COLLECTED DATA »
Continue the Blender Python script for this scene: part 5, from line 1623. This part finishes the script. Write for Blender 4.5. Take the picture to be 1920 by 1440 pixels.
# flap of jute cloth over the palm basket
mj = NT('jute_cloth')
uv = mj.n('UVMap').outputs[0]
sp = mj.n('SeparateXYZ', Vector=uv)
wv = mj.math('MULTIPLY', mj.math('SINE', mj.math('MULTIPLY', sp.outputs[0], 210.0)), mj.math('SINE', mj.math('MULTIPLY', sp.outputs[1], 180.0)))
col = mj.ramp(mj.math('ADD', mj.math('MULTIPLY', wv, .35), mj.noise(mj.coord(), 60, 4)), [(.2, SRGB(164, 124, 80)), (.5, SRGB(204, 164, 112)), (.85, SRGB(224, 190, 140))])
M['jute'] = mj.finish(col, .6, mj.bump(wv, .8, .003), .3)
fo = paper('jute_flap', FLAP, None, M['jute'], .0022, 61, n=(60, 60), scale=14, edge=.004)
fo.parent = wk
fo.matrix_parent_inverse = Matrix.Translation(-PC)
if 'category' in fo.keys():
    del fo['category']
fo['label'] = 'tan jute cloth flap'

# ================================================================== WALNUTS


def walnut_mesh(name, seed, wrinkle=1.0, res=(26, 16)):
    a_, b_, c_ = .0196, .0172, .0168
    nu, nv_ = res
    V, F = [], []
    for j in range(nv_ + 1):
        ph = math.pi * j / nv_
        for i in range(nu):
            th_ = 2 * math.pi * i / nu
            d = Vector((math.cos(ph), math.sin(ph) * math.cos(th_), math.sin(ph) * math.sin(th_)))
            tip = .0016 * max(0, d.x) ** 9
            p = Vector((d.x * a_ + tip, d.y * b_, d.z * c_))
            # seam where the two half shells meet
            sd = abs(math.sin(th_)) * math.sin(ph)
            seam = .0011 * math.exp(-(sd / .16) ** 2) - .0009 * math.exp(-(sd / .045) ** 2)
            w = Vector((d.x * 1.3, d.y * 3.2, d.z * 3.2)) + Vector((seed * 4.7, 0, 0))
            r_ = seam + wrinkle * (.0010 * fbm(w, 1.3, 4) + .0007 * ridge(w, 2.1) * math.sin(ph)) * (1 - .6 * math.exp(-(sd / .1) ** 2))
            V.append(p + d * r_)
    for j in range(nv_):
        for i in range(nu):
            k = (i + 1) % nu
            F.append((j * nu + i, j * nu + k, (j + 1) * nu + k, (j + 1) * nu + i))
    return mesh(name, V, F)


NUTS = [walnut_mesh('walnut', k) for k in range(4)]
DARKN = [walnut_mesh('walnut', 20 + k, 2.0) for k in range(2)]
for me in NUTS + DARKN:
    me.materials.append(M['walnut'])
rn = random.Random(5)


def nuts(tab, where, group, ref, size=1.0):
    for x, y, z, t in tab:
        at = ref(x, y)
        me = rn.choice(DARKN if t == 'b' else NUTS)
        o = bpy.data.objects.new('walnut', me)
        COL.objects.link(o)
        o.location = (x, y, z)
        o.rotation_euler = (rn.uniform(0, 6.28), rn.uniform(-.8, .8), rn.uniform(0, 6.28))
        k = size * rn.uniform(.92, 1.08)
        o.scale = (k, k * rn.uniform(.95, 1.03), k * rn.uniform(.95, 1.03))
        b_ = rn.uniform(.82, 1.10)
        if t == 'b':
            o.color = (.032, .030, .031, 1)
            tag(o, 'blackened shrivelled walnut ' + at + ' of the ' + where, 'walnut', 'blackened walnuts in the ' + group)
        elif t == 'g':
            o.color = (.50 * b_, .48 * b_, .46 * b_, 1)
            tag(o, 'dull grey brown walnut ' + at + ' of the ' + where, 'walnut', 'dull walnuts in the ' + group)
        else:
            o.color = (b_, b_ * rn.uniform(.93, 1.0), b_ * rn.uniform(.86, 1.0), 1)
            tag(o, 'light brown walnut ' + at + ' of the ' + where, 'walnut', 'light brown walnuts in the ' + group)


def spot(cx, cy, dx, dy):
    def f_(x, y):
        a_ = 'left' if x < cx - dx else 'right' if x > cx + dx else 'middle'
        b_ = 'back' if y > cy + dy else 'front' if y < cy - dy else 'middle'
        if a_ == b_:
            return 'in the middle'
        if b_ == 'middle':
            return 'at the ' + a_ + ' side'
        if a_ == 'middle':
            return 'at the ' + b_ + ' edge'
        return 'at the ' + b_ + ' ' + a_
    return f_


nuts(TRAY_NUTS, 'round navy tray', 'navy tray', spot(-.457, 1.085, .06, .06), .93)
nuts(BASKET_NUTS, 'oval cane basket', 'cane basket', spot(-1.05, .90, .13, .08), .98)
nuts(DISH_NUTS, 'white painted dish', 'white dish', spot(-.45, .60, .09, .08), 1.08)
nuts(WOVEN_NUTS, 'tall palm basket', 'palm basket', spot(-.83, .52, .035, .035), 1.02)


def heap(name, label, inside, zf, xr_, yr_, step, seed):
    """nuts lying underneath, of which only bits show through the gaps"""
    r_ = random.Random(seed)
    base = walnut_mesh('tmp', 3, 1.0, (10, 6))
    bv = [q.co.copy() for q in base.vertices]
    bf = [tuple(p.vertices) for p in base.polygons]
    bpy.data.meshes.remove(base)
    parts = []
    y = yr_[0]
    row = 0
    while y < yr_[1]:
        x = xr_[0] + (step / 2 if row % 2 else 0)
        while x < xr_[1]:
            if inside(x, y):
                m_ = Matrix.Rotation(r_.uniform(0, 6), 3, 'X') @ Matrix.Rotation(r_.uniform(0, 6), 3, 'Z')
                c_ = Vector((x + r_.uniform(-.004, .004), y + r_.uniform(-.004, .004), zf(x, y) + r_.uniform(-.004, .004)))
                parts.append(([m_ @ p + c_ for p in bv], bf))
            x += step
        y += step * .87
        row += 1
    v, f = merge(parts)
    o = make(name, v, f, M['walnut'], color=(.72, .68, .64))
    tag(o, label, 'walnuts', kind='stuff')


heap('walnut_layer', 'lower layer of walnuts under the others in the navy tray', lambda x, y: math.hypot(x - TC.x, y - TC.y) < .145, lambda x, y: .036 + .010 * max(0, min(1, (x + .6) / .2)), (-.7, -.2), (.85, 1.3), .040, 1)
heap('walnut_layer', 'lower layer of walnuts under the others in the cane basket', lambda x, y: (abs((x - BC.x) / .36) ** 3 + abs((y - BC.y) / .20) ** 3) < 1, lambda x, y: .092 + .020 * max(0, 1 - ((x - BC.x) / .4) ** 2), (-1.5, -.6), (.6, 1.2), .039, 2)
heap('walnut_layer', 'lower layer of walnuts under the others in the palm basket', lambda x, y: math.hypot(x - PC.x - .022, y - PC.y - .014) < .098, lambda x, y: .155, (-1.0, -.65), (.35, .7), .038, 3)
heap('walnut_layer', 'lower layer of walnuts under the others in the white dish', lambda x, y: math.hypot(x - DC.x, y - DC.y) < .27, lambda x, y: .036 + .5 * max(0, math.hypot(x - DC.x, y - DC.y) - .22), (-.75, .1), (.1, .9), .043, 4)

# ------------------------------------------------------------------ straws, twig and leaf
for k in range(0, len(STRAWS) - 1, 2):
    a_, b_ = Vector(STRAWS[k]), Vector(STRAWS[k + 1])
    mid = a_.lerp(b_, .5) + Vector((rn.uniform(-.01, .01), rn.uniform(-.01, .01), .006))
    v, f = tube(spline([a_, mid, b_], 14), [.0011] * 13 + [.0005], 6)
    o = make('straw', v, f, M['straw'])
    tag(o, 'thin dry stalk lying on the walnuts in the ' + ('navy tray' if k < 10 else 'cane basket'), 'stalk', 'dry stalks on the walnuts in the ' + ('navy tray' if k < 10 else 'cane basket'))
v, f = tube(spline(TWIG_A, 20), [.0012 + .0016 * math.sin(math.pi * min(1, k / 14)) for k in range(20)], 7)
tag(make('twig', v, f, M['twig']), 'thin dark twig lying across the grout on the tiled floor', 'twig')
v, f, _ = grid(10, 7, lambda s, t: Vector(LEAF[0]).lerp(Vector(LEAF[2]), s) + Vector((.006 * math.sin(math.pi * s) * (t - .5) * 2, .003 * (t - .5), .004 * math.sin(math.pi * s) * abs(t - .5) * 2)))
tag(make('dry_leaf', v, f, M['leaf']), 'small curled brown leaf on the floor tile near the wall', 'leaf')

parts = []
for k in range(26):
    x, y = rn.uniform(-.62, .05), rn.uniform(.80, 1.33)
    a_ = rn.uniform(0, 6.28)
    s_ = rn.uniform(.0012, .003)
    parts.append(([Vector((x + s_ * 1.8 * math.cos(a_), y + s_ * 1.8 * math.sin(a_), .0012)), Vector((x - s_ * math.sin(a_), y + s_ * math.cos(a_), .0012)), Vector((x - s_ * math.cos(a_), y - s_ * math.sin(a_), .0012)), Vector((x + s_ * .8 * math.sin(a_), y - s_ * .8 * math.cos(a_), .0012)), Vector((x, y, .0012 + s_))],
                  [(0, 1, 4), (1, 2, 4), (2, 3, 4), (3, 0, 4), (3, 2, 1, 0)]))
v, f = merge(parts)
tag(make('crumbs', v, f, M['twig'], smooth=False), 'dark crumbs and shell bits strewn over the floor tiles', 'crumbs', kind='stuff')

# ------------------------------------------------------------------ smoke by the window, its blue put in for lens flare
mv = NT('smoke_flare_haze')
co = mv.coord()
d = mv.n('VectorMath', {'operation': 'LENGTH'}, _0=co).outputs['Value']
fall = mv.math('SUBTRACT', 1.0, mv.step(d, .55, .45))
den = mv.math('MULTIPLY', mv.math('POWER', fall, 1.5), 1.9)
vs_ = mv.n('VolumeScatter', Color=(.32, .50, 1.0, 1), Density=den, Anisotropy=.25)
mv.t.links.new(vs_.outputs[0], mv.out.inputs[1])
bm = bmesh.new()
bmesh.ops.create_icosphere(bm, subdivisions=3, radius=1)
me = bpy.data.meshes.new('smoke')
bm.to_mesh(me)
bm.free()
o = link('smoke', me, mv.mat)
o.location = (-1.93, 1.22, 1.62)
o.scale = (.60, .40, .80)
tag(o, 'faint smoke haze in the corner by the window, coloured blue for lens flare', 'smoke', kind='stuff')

PROBLEM DESCRIPTION » Give back exactly the material above from its opening line to the line bearing "fo['label'] = 'tan jute cloth flap'".

TASK RESPONSE »
Continue the Blender Python script for this scene: part 5, from line 1623. This part finishes the script. Write for Blender 4.5. Take the picture to be 1920 by 1440 pixels.
# flap of jute cloth over the palm basket
mj = NT('jute_cloth')
uv = mj.n('UVMap').outputs[0]
sp = mj.n('SeparateXYZ', Vector=uv)
wv = mj.math('MULTIPLY', mj.math('SINE', mj.math('MULTIPLY', sp.outputs[0], 210.0)), mj.math('SINE', mj.math('MULTIPLY', sp.outputs[1], 180.0)))
col = mj.ramp(mj.math('ADD', mj.math('MULTIPLY', wv, .35), mj.noise(mj.coord(), 60, 4)), [(.2, SRGB(164, 124, 80)), (.5, SRGB(204, 164, 112)), (.85, SRGB(224, 190, 140))])
M['jute'] = mj.finish(col, .6, mj.bump(wv, .8, .003), .3)
fo = paper('jute_flap', FLAP, None, M['jute'], .0022, 61, n=(60, 60), scale=14, edge=.004)
fo.parent = wk
fo.matrix_parent_inverse = Matrix.Translation(-PC)
if 'category' in fo.keys():
    del fo['category']
fo['label'] = 'tan jute cloth flap'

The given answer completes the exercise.